Meditation on power

This is something I wrote up this morning, thinking along the lines of the dictum attributed to Lord Acton: Power corrupts, and absolute power corrupts absolutely. Bertrand de Jouvenel des Ursins has written more about how we find this illustrated in history, specifically the history of France from the fall of the Roman empire to the twentieth century. The need for renunciation is a theme in all serious philosophy since antiquity, though it is often ignored in modern conversations about power, which either take the accumulation of more power for granted, as necessary, or embrace it explicitly as good. To me this looks like suicide. 

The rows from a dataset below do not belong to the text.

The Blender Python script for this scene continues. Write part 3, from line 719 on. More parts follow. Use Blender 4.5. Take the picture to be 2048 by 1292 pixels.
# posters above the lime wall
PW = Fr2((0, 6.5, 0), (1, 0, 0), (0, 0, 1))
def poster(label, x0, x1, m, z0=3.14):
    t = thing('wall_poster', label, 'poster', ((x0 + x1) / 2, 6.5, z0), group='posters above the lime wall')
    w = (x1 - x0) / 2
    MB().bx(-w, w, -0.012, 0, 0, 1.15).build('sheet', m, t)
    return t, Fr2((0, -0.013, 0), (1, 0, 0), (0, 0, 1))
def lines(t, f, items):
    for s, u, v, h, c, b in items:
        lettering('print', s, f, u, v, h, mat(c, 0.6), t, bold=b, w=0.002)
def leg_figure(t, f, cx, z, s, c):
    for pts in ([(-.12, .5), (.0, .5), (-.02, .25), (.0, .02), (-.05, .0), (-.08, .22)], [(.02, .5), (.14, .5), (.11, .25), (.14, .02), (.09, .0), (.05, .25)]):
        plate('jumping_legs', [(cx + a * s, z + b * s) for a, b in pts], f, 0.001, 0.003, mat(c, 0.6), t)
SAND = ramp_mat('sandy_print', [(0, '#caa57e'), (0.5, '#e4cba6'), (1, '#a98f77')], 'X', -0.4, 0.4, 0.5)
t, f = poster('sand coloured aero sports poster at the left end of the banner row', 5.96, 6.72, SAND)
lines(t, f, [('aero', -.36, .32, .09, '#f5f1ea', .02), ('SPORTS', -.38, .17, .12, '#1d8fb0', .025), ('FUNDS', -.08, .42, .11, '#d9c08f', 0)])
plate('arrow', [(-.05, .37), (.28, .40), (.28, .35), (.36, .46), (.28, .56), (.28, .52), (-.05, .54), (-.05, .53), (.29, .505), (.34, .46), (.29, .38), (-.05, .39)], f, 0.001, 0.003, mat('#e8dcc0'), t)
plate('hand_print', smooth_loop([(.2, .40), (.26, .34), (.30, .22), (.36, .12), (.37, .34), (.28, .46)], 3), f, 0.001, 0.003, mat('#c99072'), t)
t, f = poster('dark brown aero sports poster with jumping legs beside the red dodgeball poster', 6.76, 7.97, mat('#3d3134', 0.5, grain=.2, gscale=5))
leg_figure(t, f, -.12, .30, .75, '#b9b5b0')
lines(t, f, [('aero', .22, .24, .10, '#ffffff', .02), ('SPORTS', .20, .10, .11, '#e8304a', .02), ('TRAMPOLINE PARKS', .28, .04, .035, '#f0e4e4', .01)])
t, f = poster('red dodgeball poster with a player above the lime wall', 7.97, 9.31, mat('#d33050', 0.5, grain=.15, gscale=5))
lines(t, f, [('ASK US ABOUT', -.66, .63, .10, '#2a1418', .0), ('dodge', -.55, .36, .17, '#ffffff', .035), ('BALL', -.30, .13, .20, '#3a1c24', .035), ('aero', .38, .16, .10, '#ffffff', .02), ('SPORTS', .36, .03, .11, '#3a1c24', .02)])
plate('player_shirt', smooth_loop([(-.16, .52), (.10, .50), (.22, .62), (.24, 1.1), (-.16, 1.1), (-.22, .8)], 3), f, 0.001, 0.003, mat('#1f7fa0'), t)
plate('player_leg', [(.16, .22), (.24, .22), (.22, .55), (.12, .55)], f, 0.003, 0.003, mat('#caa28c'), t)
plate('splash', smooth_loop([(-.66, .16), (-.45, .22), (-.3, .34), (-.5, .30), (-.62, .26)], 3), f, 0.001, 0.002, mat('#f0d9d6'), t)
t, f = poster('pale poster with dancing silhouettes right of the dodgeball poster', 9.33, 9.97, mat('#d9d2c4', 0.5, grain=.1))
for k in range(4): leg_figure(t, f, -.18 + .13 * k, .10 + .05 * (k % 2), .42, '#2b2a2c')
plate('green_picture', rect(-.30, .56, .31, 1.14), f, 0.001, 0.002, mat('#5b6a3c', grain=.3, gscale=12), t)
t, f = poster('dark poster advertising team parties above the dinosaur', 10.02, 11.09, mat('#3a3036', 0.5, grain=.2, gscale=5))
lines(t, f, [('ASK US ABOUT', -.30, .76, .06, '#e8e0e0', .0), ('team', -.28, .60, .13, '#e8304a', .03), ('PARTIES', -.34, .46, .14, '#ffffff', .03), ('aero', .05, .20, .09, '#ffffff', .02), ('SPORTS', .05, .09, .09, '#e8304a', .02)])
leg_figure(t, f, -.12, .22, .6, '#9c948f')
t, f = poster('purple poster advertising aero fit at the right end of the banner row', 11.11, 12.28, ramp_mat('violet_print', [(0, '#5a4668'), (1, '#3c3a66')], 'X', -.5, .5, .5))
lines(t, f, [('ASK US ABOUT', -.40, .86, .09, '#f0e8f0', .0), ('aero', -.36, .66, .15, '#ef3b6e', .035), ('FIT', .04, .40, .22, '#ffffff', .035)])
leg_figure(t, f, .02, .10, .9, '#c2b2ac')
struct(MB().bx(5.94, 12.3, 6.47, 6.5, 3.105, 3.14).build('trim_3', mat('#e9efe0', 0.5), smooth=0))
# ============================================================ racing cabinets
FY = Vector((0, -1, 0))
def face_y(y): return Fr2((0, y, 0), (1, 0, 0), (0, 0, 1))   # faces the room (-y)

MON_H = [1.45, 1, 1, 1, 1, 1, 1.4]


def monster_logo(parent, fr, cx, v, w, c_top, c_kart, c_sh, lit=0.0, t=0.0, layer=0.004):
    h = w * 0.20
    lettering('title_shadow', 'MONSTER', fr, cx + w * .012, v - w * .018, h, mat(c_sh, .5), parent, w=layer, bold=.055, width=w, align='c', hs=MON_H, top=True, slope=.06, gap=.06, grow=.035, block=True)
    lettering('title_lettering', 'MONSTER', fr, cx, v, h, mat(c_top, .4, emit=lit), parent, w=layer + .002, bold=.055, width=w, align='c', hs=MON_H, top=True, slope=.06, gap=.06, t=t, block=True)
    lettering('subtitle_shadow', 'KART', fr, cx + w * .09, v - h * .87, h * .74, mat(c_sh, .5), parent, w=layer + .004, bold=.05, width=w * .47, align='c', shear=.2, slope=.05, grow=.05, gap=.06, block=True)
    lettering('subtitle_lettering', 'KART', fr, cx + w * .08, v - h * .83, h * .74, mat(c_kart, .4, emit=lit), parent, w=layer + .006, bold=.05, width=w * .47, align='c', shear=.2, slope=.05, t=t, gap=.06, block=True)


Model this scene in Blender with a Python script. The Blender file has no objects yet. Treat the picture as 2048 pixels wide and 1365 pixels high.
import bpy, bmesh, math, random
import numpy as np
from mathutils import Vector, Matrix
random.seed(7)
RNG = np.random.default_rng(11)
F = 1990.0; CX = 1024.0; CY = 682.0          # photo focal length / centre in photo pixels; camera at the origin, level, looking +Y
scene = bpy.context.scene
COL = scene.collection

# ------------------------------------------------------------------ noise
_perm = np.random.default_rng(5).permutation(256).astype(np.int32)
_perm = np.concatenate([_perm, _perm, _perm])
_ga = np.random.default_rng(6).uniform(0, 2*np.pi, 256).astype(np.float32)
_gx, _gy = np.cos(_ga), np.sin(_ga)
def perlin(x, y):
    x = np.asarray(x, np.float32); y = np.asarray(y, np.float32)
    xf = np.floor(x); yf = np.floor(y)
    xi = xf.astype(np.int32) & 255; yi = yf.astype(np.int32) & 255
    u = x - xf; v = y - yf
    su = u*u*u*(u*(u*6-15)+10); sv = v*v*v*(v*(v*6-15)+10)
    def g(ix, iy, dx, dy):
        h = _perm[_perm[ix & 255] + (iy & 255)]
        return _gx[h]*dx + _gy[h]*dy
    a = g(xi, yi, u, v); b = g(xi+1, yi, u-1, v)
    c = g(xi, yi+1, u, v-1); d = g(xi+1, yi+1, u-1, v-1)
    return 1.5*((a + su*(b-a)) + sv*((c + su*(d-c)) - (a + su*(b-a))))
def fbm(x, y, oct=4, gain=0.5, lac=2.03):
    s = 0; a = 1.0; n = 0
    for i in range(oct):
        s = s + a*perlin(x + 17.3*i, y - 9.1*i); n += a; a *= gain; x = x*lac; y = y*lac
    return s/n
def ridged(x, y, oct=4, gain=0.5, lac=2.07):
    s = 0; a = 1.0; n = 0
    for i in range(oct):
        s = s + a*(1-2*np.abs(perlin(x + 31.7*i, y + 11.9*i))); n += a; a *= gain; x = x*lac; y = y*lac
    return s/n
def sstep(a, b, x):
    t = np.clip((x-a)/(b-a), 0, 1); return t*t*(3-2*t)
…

People can wield power well, at the individual level. But the persistent problem in our history is systemic: the existence of hegemony that persists in human societies too big to operate without strangers. When someone in the family goes criminal, we deal with him; when strangers go criminal, they take over (or we become them to keep them from taking over, effectively yielding the same result in terms of exposure to ruin). Driving a large society, policing it against internal crime and protecting it from external invasion, will always yield dangerous power: impersonal, insoluble by individual moral agency. Recognition of this fact should temper our desire to grow empires: there is a natural limit somewhere, beyond which all power gained is actually bad, no matter who or what possesses it.

We have to know how to relinquish as well as how to grasp, if we are going to survive.

         ante diem XII Kalendas Iunias, anno Domini MMXX                                                         --JGM.